begin Data shown

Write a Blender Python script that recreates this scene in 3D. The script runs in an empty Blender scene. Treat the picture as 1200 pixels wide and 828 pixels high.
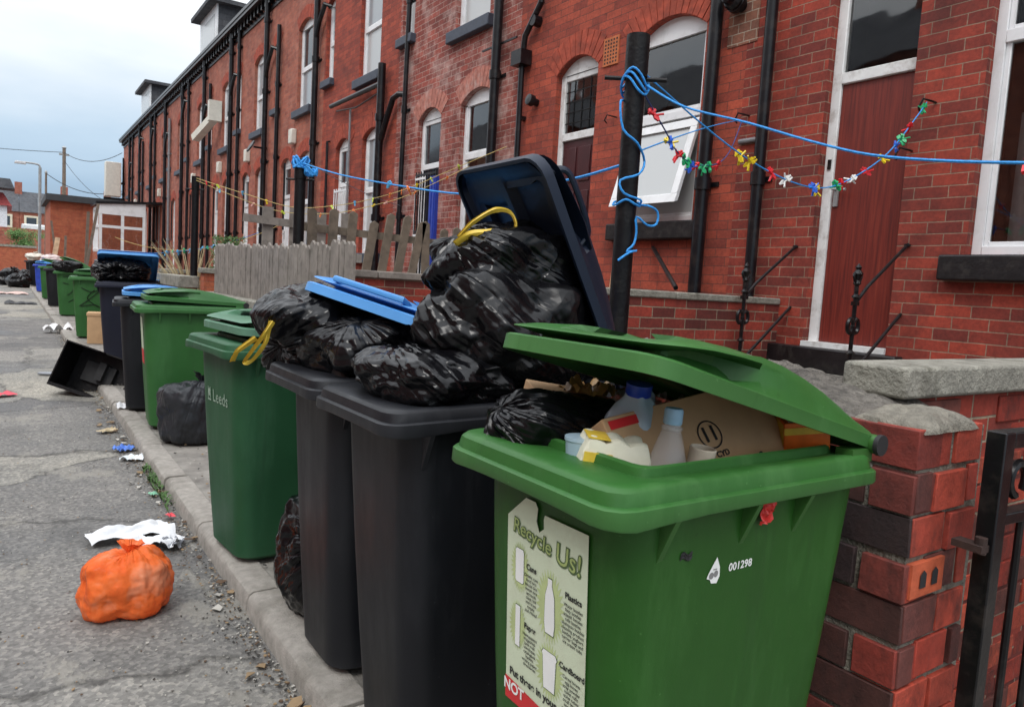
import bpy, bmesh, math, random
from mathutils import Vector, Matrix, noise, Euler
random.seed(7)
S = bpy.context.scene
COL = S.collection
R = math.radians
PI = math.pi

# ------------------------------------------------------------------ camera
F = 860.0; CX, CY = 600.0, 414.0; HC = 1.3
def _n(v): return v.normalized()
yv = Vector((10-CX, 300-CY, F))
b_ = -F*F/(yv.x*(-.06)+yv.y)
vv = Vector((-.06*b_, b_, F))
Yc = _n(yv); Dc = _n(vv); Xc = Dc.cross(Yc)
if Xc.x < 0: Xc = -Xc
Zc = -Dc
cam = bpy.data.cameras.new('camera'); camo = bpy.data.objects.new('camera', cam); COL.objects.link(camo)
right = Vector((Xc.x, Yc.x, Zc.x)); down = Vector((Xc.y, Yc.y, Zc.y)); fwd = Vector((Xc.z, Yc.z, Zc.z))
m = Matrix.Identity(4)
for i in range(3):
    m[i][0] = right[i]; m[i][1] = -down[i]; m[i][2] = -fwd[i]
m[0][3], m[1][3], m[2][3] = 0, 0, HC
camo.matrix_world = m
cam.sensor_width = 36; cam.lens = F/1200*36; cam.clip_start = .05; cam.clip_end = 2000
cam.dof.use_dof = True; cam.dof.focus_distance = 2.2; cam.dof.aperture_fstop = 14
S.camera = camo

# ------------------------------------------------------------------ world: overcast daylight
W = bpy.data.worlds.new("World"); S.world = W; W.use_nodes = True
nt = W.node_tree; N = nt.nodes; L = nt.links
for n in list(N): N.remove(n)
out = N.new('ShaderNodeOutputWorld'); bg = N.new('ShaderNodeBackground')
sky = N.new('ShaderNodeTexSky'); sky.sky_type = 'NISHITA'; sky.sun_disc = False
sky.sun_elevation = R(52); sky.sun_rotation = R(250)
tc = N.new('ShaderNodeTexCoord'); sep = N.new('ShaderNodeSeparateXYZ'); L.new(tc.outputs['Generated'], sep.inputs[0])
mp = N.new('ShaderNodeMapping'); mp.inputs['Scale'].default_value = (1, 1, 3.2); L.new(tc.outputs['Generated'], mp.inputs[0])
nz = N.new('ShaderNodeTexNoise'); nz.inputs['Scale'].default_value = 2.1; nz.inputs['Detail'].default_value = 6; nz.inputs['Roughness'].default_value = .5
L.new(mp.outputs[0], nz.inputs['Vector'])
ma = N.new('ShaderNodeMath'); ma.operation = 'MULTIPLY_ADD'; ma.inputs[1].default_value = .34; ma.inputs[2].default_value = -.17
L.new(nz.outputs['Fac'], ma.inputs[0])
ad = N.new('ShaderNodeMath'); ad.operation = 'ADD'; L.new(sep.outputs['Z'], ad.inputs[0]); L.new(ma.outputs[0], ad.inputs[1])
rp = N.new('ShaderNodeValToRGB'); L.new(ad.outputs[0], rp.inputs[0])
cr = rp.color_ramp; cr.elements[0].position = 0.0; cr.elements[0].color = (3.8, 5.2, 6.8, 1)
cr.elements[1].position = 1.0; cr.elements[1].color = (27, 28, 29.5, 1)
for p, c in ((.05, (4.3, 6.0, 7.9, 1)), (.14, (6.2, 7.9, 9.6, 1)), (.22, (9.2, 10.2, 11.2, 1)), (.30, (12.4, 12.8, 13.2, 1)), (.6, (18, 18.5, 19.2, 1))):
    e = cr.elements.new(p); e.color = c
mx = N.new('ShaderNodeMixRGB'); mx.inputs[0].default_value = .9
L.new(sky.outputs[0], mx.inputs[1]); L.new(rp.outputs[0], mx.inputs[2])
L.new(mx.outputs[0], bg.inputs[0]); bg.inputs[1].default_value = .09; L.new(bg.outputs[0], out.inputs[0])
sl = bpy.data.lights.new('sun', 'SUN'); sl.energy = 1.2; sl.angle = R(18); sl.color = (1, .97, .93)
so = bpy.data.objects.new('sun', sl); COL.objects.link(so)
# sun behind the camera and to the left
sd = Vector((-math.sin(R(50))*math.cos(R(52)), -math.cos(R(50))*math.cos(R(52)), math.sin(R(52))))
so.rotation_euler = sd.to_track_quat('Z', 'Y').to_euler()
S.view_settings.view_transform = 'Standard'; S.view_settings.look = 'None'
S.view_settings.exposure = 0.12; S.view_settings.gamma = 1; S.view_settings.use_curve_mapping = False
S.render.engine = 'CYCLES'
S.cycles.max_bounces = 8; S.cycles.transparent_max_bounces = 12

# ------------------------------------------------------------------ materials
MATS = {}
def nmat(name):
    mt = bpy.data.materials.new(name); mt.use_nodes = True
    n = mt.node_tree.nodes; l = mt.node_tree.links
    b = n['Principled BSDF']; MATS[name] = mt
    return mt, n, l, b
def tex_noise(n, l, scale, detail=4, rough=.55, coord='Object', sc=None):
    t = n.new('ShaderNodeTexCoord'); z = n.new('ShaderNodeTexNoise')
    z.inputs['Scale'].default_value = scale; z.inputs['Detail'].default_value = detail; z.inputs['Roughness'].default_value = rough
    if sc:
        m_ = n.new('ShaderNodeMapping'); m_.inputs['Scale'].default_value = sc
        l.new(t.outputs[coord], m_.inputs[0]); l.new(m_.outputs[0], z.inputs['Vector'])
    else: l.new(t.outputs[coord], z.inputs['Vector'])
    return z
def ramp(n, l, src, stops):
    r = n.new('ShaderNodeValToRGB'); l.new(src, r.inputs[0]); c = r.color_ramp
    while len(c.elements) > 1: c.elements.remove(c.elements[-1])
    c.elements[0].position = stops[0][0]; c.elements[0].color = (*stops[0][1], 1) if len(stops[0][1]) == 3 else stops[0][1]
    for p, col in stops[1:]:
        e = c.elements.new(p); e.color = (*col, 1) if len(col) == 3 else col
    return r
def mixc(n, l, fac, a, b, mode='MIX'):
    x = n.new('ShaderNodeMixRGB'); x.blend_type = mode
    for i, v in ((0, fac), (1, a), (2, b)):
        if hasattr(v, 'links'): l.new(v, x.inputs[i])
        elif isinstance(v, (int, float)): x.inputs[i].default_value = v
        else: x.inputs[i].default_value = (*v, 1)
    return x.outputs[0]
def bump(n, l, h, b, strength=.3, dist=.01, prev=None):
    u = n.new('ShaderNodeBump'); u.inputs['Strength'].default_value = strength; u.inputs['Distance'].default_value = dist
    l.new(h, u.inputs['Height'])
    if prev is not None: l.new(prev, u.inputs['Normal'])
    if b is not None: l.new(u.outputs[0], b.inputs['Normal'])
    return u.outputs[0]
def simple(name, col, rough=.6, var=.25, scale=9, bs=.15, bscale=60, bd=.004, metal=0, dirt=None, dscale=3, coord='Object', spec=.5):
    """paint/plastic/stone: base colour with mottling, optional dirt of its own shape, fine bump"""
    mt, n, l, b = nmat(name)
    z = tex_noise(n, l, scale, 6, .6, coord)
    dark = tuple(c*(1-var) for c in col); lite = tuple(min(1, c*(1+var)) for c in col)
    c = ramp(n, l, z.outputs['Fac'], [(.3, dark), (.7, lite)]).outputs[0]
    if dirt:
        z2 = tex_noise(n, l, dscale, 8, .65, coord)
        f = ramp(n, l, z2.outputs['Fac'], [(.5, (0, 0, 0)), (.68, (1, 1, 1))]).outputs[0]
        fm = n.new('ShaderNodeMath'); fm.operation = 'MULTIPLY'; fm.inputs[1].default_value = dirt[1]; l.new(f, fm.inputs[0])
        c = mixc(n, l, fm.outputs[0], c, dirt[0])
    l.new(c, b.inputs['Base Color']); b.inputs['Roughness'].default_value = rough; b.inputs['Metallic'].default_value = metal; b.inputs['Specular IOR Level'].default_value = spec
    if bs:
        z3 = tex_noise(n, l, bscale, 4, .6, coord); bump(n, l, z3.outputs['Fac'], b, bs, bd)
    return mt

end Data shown
begin Data shown

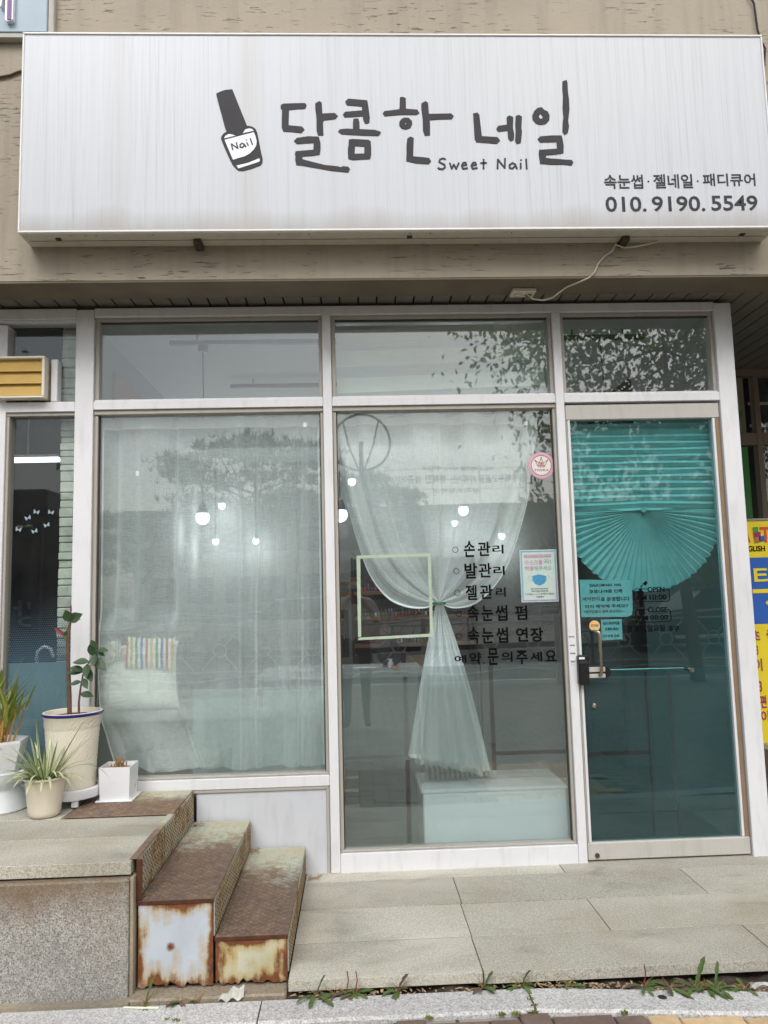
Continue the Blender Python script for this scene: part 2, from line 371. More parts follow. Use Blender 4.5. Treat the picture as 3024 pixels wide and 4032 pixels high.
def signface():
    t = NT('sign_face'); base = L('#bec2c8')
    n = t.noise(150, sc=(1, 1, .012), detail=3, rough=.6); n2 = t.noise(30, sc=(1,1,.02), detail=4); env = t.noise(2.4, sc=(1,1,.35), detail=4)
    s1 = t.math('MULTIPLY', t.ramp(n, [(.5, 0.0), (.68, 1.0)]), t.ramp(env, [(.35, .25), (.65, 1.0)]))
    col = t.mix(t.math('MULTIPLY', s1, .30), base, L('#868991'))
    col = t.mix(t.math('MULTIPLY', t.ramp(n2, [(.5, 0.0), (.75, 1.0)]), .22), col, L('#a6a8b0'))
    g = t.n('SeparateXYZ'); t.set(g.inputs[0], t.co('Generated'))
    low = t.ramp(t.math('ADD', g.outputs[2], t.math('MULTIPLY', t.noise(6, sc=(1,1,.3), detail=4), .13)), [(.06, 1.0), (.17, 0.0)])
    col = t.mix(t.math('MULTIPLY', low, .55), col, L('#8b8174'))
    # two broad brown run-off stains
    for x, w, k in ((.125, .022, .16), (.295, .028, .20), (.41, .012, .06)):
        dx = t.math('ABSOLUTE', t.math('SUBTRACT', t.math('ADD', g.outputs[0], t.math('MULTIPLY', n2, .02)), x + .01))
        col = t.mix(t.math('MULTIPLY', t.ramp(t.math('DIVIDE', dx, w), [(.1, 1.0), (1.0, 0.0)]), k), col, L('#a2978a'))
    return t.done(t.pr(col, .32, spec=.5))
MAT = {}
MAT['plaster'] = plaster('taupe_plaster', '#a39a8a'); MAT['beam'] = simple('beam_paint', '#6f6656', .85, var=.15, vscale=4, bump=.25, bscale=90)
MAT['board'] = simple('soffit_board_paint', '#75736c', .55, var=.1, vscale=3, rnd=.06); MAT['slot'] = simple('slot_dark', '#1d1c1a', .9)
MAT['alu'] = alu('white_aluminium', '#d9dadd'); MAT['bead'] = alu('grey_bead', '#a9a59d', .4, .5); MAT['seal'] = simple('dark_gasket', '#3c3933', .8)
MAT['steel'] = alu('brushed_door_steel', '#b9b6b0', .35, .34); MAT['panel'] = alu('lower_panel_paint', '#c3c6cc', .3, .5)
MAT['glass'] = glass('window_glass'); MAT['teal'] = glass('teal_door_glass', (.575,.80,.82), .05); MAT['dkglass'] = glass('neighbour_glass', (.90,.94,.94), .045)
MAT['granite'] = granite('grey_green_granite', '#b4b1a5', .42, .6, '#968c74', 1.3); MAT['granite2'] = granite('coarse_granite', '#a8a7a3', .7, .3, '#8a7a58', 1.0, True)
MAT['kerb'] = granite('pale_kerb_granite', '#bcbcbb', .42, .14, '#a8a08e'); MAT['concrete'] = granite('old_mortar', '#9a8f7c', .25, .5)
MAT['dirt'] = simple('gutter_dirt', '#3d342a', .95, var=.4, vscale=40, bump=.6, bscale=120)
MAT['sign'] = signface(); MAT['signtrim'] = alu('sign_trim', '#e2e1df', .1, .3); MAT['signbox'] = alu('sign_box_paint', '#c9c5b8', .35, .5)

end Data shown

Copy down every line of the entries containing the word "high".

Write a Blender Python script that recreates this scene in 3D. The script runs in an empty Blender scene. Treat the picture as 1200 pixels wide and 828 pixels high.
Continue the Blender Python script for this scene: part 2, from line 371. More parts follow. Use Blender 4.5. Treat the picture as 3024 pixels wide and 4032 pixels high.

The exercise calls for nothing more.